In the 1930s, Oscar Lange (1937-, 38; and 1945), argued that socialist planning was superior to capitalist markets because socialist planners would do better in their planned interventions than Smith’s unreliable and uncontrolled invisible hand.
Paul Samuelson, argued the now ubiquitous view, that Adam Smith’s invisible hand meant markets were superior, though he got Smith’s words wrong in popularizing the myth that the IH meant markets enabled ‘selfish’ people to act unintentionally for the public good (Economic, 1948, p 36).
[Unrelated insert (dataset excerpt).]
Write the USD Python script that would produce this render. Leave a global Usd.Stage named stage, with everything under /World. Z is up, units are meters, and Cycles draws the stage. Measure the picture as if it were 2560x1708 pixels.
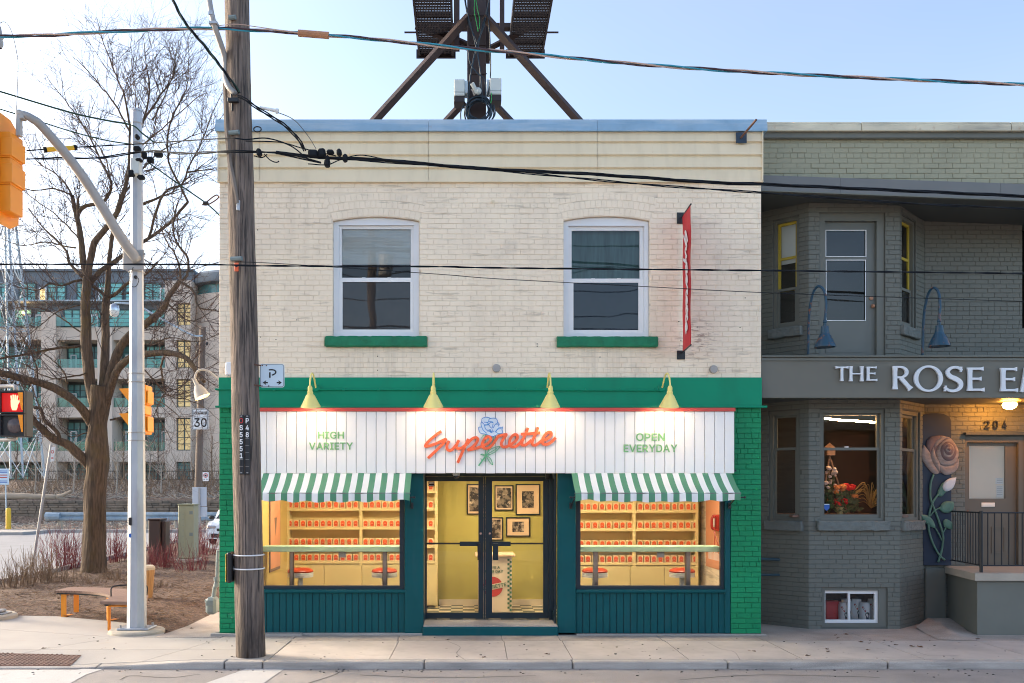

This justified Smith as the ‘father of economics’ in contrast to Soviet planning.
At the UK HET annual conference this week (Balliol, Oxford) Professor Arild Saether, presented a detailed paper, “Pufendorf – Hutcheson’s and Smith’s Most Important Source?”, with clear details of Pufendorf’s (1632-1704) priority in many key economic concepts in his widely read and used books in many European languages, including English (Smith read Latin too) in European Universities, including Glasgow in Scotland.
Saether's details link Hutcheson’s (Smith’s tutor) and Smith’s ideas to Pufendorf’s prior publications, showing that:
‘if Adam Smith, as Jean Baptiste Say claimed, can be called the father of political economy, Samuel Pufendorf deserves to be remembered as the grandfather’.
I believe that there is a case to be answered here, let alone whether to continue the usefulness and correctness of the popular claims about our discipline’s parentage. We might also wish to re-look at other myths, their origins and purpose.
[A report of the Conference of the UK HET Society will follow this weekend.]
Labels: ?, Adam Smith: 'father of economics
4 Comments:
Surely the point about Smith is very simple: he had followers. He is the Father of Economics simply because he had intellectual children. People followed Smith, in a way they didn't follow on from other writers, both those who agreed with him and those who didn't. But no matter what you think of his writings, he started something.
Paul
I agree, however, Arild has shown in detail that ideas central to Wealth Of Nations were articulated as a collected system by Puffendorf much earlier and that Smith had access to these sources as a student of Hutcheson, and as a professor, when preparing WN.
Cantillon, pace Jevons, likewise is credited with certain central ideas (1755). Neither detracts from Adam Smith's classic works (WN and TMS) and the fact that he definitely "started something", which is why I am sceptical of the designation (for political purposes, nowadays), as 'father of economics', and more absurd, 'High Priest of capitalism'.
But separate for that, it may be worth looking into as a study of the origins of ideas. That's all.
Cantillon would be a good example of my point. There are many important ideas in his writings, but who followed him? He didn't, as far as I know, have much influence since nobody followed on from him, developing and applying his ideas in the way they did for Smith.
Paul
I take your point and from your perspective it is quite consistent with your argument about Adam Smith being the 'father of economics'.
However, I raise two other points for consideration.
1 Smith's economics, of which he was the 'father,' are often at variance with his Works (laissez-faire and all that).
2 Smith's real economics were, apparently, also derivative from others (Pufendorf, apparently; Cantillon, certainly). This does not detract from Smith's crucial and important role in the history of economics.
Lost Legacy is based on intellectual integrity and not in perpetuating new or old myths about Adam Smith. It lets readers make their own minds up on the evidence.